[Data shown start]

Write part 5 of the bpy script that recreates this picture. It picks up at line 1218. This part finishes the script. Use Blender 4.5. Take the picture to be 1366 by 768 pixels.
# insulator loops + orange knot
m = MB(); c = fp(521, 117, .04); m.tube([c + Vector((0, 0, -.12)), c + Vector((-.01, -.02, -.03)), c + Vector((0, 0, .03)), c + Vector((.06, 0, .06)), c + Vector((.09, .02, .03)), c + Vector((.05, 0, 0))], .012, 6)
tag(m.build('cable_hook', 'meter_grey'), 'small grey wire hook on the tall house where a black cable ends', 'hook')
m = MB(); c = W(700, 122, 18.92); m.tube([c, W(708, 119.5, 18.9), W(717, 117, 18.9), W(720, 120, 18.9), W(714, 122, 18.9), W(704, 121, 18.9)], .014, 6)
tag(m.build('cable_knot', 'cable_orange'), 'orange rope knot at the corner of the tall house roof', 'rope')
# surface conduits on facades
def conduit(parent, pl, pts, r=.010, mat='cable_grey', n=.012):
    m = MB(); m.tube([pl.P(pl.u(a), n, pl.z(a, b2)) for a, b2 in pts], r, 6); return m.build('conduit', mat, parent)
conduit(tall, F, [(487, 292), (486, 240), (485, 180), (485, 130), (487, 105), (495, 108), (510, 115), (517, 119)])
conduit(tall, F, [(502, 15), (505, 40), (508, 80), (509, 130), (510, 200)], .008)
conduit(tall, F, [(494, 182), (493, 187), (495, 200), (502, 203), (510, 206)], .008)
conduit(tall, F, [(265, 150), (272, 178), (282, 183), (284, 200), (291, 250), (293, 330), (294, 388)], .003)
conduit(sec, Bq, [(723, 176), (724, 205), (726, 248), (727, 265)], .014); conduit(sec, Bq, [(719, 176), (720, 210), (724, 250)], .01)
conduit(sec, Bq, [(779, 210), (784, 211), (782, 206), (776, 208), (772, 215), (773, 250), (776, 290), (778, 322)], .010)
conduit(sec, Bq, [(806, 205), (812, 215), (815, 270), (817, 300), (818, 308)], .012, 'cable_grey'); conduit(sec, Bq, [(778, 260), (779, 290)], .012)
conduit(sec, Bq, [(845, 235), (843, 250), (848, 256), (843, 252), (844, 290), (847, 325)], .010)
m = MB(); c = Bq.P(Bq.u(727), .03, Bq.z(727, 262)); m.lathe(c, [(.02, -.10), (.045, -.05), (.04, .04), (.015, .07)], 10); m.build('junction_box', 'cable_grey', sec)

[Data shown end]

## Exercise instructions
Return each line of the data exactly as written above.

## Solution for this exercise
Write part 5 of the bpy script that recreates this picture. It picks up at line 1218. This part finishes the script. Use Blender 4.5. Take the picture to be 1366 by 768 pixels.
# insulator loops + orange knot
m = MB(); c = fp(521, 117, .04); m.tube([c + Vector((0, 0, -.12)), c + Vector((-.01, -.02, -.03)), c + Vector((0, 0, .03)), c + Vector((.06, 0, .06)), c + Vector((.09, .02, .03)), c + Vector((.05, 0, 0))], .012, 6)
tag(m.build('cable_hook', 'meter_grey'), 'small grey wire hook on the tall house where a black cable ends', 'hook')
m = MB(); c = W(700, 122, 18.92); m.tube([c, W(708, 119.5, 18.9), W(717, 117, 18.9), W(720, 120, 18.9), W(714, 122, 18.9), W(704, 121, 18.9)], .014, 6)
tag(m.build('cable_knot', 'cable_orange'), 'orange rope knot at the corner of the tall house roof', 'rope')
# surface conduits on facades
def conduit(parent, pl, pts, r=.010, mat='cable_grey', n=.012):
    m = MB(); m.tube([pl.P(pl.u(a), n, pl.z(a, b2)) for a, b2 in pts], r, 6); return m.build('conduit', mat, parent)
conduit(tall, F, [(487, 292), (486, 240), (485, 180), (485, 130), (487, 105), (495, 108), (510, 115), (517, 119)])
conduit(tall, F, [(502, 15), (505, 40), (508, 80), (509, 130), (510, 200)], .008)
conduit(tall, F, [(494, 182), (493, 187), (495, 200), (502, 203), (510, 206)], .008)
conduit(tall, F, [(265, 150), (272, 178), (282, 183), (284, 200), (291, 250), (293, 330), (294, 388)], .003)
conduit(sec, Bq, [(723, 176), (724, 205), (726, 248), (727, 265)], .014); conduit(sec, Bq, [(719, 176), (720, 210), (724, 250)], .01)
conduit(sec, Bq, [(779, 210), (784, 211), (782, 206), (776, 208), (772, 215), (773, 250), (776, 290), (778, 322)], .010)
conduit(sec, Bq, [(806, 205), (812, 215), (815, 270), (817, 300), (818, 308)], .012, 'cable_grey'); conduit(sec, Bq, [(778, 260), (779, 290)], .012)
conduit(sec, Bq, [(845, 235), (843, 250), (848, 256), (843, 252), (844, 290), (847, 325)], .010)
m = MB(); c = Bq.P(Bq.u(727), .03, Bq.z(727, 262)); m.lathe(c, [(.02, -.10), (.045, -.05), (.04, .04), (.015, .07)], 10); m.build('junction_box', 'cable_grey', sec)